* _PROBLEM_
Look for the line containing "Build this scene" and the line containing "random.seed(7)" in the entries below. Copy those two and all lines between them exactly, leaving out pictures.

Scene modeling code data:
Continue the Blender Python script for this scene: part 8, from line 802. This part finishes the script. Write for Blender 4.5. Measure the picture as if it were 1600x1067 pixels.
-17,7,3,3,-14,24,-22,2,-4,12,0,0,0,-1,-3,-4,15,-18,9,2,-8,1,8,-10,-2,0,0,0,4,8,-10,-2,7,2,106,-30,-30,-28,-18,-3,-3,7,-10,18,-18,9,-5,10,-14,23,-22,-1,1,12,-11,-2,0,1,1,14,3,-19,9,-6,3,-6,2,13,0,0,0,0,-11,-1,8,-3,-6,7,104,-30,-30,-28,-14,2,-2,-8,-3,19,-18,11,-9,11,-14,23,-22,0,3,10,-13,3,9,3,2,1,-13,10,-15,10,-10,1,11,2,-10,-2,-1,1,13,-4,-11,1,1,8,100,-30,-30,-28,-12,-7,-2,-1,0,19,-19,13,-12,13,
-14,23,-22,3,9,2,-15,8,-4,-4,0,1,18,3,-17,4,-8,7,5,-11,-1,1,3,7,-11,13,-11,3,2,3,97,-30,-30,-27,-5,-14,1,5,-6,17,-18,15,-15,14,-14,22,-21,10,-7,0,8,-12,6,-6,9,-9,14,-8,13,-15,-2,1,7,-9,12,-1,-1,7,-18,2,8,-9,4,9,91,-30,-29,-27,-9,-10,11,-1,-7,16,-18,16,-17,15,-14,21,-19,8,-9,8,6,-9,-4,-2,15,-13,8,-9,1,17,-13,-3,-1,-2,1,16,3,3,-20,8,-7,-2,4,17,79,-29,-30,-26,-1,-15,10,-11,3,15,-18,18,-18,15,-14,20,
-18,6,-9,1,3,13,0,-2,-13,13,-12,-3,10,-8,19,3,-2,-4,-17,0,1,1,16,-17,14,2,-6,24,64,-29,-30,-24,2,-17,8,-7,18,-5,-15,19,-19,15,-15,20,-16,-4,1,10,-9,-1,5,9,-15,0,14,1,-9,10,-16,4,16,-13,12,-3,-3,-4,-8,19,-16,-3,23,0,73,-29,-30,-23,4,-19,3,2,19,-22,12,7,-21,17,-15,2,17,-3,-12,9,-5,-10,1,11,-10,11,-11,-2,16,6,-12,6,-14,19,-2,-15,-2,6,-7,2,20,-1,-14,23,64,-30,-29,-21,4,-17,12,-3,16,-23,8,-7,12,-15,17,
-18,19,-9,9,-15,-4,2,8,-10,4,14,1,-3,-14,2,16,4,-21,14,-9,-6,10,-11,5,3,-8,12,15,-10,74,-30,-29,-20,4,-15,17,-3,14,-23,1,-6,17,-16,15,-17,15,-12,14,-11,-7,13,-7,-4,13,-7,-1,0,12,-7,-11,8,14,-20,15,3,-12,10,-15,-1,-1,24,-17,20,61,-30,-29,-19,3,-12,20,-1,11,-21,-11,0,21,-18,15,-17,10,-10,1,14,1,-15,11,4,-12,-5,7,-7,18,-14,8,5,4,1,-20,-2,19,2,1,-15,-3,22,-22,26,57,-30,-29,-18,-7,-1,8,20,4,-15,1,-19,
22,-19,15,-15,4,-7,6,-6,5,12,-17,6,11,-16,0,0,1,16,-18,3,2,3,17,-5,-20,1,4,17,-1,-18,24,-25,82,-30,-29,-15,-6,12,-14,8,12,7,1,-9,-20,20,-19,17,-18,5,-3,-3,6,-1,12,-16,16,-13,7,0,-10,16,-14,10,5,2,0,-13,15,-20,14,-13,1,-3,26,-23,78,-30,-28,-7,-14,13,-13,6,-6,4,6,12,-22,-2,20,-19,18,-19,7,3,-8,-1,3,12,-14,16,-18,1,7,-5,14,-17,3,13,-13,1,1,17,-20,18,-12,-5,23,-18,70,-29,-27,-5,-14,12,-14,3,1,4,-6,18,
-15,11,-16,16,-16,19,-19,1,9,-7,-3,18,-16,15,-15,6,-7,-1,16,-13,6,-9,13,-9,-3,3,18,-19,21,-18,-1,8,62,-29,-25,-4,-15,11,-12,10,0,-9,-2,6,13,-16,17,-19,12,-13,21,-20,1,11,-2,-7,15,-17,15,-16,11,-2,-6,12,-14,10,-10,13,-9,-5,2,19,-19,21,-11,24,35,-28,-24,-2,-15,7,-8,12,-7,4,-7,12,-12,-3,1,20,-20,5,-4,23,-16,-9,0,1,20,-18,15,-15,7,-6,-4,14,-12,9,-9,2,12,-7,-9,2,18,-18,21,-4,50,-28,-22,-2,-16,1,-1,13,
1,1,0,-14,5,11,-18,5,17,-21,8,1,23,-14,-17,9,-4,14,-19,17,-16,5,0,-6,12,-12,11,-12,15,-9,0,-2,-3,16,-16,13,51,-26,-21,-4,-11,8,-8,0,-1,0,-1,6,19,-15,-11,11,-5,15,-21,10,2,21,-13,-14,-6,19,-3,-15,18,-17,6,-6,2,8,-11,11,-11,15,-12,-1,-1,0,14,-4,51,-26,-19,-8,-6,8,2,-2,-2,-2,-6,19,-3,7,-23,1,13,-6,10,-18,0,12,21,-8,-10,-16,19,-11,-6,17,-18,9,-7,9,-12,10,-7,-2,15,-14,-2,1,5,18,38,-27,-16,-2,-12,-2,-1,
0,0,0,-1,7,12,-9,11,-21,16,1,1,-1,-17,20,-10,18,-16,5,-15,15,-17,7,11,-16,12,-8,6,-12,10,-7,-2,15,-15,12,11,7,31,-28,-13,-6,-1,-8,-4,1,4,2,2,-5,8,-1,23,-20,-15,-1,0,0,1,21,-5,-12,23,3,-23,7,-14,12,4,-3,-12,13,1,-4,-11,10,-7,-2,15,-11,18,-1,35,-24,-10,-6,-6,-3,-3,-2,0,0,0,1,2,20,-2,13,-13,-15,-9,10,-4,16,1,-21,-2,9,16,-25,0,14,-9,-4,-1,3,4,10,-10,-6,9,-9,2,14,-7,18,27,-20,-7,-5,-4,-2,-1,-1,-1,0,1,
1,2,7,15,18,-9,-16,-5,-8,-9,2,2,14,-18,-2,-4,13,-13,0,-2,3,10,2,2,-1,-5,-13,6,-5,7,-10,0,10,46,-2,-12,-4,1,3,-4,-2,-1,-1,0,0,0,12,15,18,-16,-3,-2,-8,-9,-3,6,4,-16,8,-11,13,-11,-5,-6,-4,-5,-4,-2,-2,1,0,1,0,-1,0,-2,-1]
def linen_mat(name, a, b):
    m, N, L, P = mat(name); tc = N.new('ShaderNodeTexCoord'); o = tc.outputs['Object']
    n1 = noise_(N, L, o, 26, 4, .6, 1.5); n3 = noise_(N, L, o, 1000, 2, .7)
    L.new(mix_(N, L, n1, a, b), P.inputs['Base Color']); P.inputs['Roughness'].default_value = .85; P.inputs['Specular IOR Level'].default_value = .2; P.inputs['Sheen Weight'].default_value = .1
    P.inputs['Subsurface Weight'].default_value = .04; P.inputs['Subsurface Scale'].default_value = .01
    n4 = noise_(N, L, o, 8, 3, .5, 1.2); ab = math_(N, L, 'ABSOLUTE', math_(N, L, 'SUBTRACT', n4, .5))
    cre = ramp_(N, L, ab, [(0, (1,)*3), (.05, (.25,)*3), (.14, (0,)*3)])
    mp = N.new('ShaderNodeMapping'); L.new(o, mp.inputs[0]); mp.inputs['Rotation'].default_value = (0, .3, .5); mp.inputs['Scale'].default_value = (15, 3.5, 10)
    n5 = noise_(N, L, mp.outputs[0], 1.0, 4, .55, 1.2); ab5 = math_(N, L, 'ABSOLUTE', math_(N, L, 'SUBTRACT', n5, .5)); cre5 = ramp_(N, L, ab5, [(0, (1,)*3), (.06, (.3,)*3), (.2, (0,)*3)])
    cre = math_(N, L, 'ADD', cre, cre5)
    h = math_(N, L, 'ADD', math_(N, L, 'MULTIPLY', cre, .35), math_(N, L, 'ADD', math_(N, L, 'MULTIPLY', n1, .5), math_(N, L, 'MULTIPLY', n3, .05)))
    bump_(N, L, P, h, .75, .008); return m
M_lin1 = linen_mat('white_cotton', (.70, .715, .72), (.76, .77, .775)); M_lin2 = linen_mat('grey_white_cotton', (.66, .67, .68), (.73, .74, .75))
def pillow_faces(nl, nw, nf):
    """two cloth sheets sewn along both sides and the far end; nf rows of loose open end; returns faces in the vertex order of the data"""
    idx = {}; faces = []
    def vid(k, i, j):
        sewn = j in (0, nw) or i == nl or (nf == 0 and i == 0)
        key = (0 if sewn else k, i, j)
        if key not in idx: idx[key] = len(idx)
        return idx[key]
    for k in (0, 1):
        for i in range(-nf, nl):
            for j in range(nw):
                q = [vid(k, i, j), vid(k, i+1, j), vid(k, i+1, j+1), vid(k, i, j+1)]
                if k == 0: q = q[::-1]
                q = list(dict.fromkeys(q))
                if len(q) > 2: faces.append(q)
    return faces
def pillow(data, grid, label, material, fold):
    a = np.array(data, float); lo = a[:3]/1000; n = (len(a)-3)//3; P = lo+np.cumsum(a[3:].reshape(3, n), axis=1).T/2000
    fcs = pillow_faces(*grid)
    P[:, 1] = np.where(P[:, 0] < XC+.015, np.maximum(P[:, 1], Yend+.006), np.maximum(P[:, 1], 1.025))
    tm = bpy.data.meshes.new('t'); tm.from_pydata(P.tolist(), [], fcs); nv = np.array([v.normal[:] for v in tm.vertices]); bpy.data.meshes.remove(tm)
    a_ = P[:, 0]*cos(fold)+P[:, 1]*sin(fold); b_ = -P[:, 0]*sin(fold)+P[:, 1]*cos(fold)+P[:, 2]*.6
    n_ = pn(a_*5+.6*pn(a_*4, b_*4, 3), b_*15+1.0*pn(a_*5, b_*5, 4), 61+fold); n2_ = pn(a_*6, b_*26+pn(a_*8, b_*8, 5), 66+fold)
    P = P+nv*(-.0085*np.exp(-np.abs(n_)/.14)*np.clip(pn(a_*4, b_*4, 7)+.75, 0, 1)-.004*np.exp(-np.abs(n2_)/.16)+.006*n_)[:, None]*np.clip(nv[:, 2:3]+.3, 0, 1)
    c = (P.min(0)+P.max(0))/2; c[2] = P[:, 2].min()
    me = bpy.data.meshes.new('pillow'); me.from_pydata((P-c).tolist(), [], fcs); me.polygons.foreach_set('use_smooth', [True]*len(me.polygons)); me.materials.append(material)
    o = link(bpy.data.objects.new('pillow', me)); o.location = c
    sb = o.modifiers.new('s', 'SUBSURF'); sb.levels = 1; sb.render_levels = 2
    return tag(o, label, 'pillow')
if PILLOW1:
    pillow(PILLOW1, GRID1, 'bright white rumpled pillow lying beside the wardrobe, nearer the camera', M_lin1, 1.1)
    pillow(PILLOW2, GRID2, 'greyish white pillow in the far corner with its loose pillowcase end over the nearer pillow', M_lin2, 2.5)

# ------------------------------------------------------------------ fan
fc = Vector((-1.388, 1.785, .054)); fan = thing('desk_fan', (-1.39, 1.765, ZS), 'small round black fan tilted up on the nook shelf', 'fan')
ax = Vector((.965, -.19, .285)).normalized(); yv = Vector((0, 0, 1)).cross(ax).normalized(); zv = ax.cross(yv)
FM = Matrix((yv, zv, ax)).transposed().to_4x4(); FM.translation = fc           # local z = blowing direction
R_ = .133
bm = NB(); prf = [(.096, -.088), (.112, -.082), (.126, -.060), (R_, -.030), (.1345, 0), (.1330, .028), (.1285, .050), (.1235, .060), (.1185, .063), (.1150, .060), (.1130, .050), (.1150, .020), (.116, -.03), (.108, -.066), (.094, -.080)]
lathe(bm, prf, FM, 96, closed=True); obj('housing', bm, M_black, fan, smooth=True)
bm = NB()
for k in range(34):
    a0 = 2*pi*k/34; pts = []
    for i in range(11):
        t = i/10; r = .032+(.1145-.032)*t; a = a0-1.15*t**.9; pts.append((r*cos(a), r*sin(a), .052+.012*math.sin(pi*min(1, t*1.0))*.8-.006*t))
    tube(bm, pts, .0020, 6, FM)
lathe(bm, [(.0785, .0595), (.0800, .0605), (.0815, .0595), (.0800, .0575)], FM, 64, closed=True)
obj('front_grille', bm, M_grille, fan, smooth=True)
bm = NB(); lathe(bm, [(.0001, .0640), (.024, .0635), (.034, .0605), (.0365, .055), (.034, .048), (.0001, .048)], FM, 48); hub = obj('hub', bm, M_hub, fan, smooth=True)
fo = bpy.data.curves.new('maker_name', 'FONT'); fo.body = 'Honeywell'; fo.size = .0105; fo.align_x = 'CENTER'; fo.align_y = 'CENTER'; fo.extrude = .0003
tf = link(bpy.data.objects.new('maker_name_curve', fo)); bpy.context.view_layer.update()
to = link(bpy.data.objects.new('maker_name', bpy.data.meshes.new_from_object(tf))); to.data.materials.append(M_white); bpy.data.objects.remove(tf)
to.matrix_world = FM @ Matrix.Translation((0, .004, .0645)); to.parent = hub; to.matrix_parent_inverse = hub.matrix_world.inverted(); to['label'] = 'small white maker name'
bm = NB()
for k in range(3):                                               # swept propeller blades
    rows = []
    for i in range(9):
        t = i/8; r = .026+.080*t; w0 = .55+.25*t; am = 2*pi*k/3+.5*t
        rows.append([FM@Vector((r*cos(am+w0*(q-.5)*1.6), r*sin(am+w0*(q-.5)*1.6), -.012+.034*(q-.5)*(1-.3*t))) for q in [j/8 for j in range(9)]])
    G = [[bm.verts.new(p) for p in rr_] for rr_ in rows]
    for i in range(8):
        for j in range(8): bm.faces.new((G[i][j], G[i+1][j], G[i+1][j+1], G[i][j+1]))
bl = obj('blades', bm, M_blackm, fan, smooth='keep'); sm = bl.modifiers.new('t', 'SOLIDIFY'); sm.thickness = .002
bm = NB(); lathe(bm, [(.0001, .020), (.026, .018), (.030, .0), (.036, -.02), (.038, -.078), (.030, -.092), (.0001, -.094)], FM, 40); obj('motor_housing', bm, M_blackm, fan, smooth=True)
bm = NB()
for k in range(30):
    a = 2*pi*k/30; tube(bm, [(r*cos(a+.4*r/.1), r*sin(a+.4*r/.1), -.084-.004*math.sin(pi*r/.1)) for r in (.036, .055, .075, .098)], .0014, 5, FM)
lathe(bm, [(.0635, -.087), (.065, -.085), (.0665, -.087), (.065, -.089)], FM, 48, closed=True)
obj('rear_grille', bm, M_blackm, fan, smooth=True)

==

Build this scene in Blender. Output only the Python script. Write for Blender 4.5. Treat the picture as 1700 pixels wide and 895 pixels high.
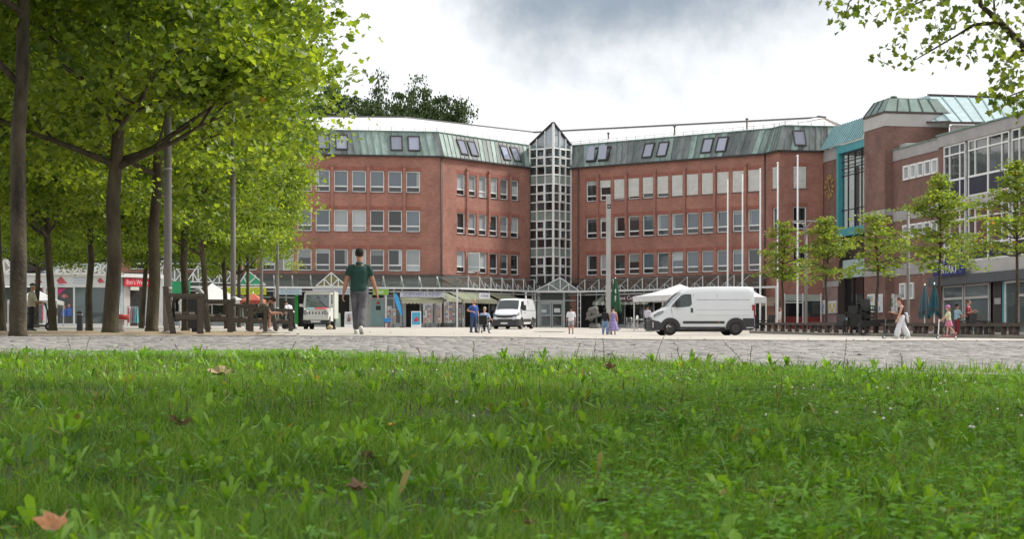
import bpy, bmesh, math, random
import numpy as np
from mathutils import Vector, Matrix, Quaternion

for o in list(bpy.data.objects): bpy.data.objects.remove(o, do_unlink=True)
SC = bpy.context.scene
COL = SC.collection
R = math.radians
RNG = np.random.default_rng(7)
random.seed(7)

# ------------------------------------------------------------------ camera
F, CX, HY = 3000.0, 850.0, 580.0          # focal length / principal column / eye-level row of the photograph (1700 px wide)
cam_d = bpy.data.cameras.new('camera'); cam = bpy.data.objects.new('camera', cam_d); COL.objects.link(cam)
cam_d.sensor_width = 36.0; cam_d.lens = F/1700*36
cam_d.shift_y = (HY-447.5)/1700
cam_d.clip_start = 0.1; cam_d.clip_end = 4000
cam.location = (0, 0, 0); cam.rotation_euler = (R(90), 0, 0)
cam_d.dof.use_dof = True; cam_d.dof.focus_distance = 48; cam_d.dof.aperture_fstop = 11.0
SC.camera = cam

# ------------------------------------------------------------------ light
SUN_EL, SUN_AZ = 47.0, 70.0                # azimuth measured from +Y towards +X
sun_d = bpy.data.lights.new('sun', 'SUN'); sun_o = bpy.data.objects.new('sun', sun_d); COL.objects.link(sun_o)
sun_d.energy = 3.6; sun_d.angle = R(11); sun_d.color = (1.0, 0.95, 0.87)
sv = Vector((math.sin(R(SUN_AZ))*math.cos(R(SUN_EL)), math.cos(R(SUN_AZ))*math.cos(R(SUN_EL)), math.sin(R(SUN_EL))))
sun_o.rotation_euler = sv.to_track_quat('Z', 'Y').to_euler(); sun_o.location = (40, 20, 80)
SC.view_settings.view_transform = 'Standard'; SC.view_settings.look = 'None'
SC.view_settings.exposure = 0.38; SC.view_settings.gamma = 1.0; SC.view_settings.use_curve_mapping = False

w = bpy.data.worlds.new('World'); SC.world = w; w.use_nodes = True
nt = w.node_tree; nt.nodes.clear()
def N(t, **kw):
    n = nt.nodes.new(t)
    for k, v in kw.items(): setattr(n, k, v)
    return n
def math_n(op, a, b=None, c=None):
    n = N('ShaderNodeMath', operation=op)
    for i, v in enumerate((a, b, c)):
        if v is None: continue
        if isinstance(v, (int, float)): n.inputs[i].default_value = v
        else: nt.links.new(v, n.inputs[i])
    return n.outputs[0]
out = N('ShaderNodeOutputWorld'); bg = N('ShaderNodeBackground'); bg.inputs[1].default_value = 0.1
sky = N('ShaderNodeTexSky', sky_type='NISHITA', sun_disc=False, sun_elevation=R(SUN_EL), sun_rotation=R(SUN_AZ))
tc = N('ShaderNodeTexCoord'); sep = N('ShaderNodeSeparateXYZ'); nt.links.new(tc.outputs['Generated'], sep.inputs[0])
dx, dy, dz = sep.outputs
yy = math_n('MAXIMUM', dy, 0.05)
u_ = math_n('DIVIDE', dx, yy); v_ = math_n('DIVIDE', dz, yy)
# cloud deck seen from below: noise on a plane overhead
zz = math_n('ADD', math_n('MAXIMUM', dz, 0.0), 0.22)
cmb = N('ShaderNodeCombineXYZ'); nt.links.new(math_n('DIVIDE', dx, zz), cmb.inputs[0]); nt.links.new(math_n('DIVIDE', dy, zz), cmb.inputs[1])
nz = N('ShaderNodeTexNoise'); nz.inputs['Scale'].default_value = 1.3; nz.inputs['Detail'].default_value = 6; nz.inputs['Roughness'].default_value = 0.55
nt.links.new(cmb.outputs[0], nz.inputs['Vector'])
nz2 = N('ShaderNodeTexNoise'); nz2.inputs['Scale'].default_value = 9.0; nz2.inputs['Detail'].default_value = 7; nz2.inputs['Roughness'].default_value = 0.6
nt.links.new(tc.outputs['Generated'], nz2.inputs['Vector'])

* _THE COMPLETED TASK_
Build this scene in Blender. Output only the Python script. Write for Blender 4.5. Treat the picture as 1700 pixels wide and 895 pixels high.
import bpy, bmesh, math, random
import numpy as np
from mathutils import Vector, Matrix, Quaternion

for o in list(bpy.data.objects): bpy.data.objects.remove(o, do_unlink=True)
SC = bpy.context.scene
COL = SC.collection
R = math.radians
RNG = np.random.default_rng(7)
random.seed(7)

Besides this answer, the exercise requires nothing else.